DATA SHOWN:
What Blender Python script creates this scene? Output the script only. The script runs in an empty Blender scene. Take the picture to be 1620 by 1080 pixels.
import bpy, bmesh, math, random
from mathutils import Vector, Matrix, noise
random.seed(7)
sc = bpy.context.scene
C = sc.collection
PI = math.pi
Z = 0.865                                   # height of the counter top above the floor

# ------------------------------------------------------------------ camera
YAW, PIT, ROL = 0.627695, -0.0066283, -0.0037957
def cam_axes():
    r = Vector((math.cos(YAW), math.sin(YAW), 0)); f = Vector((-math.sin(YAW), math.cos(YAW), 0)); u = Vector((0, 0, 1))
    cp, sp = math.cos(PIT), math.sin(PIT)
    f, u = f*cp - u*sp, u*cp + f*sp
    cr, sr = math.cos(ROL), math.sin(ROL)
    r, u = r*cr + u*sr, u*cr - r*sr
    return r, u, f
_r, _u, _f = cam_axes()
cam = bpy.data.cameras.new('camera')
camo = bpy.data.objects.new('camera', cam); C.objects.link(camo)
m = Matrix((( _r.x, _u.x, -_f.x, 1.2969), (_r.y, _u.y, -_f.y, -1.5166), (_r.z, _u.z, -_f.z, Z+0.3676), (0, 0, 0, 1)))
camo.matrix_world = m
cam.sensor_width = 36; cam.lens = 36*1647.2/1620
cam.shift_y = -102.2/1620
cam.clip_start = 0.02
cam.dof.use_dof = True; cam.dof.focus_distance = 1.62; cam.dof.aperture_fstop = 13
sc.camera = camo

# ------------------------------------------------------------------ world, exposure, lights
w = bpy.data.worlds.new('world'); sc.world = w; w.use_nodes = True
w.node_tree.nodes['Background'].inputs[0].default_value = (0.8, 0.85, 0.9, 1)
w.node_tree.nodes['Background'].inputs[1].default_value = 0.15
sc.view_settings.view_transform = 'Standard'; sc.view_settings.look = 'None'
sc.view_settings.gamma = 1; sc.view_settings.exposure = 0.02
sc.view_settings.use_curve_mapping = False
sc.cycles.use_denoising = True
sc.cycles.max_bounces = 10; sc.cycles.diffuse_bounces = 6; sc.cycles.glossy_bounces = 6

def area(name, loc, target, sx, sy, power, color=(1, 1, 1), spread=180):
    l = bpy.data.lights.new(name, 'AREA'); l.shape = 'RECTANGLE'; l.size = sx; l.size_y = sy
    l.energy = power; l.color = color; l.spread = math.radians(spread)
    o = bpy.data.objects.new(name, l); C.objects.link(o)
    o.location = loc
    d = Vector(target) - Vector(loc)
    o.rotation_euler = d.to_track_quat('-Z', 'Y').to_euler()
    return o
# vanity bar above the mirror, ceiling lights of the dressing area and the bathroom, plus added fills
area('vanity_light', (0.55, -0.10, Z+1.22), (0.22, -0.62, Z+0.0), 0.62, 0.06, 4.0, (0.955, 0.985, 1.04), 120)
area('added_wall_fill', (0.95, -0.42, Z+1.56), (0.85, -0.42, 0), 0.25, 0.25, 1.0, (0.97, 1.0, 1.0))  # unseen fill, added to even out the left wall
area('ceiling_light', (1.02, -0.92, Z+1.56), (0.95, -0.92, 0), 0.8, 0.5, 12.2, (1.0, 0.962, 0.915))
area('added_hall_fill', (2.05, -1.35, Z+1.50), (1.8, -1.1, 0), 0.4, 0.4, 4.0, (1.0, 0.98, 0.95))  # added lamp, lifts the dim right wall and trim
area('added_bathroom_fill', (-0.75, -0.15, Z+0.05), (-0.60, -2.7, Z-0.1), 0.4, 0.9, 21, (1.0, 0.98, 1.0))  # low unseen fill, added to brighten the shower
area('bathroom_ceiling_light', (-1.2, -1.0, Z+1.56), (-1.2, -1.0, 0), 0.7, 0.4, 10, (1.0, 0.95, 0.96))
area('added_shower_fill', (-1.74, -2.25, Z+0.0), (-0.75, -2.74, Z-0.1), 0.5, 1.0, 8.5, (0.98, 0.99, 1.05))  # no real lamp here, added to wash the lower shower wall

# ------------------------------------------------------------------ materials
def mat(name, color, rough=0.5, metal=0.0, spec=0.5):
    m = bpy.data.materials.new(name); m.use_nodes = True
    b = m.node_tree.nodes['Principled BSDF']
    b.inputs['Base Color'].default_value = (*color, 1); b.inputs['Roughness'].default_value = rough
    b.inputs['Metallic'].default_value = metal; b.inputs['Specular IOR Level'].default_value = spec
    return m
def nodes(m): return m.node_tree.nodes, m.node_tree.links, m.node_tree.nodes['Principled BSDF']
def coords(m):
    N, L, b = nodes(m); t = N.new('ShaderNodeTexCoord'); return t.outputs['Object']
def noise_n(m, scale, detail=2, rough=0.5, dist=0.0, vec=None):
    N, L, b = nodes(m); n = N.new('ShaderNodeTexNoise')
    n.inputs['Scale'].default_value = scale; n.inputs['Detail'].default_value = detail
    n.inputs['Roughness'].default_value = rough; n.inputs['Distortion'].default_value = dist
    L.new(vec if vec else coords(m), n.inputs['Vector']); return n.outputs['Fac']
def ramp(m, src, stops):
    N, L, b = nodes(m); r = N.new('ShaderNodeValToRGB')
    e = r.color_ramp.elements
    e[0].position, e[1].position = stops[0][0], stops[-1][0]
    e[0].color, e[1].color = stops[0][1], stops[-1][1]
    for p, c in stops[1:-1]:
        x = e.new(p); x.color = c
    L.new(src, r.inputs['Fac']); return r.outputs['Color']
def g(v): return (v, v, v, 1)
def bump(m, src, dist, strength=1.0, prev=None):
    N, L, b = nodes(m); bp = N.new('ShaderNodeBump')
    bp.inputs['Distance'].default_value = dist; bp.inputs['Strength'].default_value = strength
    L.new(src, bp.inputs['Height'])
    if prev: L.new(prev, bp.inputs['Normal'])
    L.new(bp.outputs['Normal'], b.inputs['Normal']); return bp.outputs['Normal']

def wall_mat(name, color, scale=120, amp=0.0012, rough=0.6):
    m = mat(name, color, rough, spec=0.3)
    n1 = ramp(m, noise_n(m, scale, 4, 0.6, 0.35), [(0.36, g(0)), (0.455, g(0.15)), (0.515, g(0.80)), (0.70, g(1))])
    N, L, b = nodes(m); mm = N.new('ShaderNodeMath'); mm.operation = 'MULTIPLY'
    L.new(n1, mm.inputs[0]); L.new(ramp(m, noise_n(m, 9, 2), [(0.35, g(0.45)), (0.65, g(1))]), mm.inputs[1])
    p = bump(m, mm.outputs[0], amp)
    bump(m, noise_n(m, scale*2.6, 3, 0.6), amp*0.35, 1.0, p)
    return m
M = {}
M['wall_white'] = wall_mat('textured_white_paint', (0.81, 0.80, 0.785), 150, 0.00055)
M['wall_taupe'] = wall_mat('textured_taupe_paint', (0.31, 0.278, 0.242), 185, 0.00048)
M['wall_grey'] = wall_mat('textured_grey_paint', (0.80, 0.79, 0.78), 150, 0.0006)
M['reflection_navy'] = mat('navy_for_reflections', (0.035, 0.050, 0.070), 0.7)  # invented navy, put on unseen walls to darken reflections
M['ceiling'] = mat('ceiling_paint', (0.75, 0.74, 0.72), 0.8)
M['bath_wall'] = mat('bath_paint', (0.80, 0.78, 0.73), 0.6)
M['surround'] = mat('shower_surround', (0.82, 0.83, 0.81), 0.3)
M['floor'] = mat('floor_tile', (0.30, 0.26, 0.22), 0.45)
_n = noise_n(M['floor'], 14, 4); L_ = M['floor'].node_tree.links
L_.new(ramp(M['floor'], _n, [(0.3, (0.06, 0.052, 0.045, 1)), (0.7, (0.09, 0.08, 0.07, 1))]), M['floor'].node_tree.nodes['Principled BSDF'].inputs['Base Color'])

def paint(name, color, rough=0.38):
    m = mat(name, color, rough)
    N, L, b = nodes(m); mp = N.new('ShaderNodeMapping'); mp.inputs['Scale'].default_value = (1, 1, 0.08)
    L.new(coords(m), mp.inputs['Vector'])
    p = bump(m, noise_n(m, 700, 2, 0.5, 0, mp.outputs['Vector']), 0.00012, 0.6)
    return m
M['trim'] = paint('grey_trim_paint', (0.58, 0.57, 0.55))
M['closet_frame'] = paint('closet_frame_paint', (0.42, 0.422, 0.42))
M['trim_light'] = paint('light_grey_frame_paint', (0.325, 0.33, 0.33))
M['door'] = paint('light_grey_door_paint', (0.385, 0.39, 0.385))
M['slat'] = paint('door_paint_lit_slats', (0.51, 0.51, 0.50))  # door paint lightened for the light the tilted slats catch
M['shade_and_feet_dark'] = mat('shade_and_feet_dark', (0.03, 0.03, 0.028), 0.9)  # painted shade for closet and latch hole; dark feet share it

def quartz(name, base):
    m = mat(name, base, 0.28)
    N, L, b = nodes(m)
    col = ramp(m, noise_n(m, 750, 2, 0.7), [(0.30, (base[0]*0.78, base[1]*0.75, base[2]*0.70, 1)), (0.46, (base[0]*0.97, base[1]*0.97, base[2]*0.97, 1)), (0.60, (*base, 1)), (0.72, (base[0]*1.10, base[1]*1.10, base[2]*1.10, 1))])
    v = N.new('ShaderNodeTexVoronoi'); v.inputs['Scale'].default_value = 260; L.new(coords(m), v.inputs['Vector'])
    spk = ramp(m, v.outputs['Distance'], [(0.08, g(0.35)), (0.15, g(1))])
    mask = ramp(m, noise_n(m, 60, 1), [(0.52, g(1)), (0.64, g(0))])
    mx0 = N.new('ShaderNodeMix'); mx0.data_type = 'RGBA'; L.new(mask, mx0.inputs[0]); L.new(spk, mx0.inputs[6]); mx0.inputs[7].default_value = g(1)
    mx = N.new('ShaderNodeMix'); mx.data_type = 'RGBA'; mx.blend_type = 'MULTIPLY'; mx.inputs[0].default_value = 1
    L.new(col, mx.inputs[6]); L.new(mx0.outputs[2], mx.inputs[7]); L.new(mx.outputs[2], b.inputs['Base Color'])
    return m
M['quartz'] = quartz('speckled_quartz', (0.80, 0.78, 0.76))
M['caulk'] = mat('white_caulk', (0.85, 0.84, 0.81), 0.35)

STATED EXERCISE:
Looking at the material above, please copy exactly every line from its first line through the line containing "sc.camera = camo", with both ends included and nothing else.

FINISHED EXERCISE:
What Blender Python script creates this scene? Output the script only. The script runs in an empty Blender scene. Take the picture to be 1620 by 1080 pixels.
import bpy, bmesh, math, random
from mathutils import Vector, Matrix, noise
random.seed(7)
sc = bpy.context.scene
C = sc.collection
PI = math.pi
Z = 0.865                                   # height of the counter top above the floor

# ------------------------------------------------------------------ camera
YAW, PIT, ROL = 0.627695, -0.0066283, -0.0037957
def cam_axes():
    r = Vector((math.cos(YAW), math.sin(YAW), 0)); f = Vector((-math.sin(YAW), math.cos(YAW), 0)); u = Vector((0, 0, 1))
    cp, sp = math.cos(PIT), math.sin(PIT)
    f, u = f*cp - u*sp, u*cp + f*sp
    cr, sr = math.cos(ROL), math.sin(ROL)
    r, u = r*cr + u*sr, u*cr - r*sr
    return r, u, f
_r, _u, _f = cam_axes()
cam = bpy.data.cameras.new('camera')
camo = bpy.data.objects.new('camera', cam); C.objects.link(camo)
m = Matrix((( _r.x, _u.x, -_f.x, 1.2969), (_r.y, _u.y, -_f.y, -1.5166), (_r.z, _u.z, -_f.z, Z+0.3676), (0, 0, 0, 1)))
camo.matrix_world = m
cam.sensor_width = 36; cam.lens = 36*1647.2/1620
cam.shift_y = -102.2/1620
cam.clip_start = 0.02
cam.dof.use_dof = True; cam.dof.focus_distance = 1.62; cam.dof.aperture_fstop = 13
sc.camera = camo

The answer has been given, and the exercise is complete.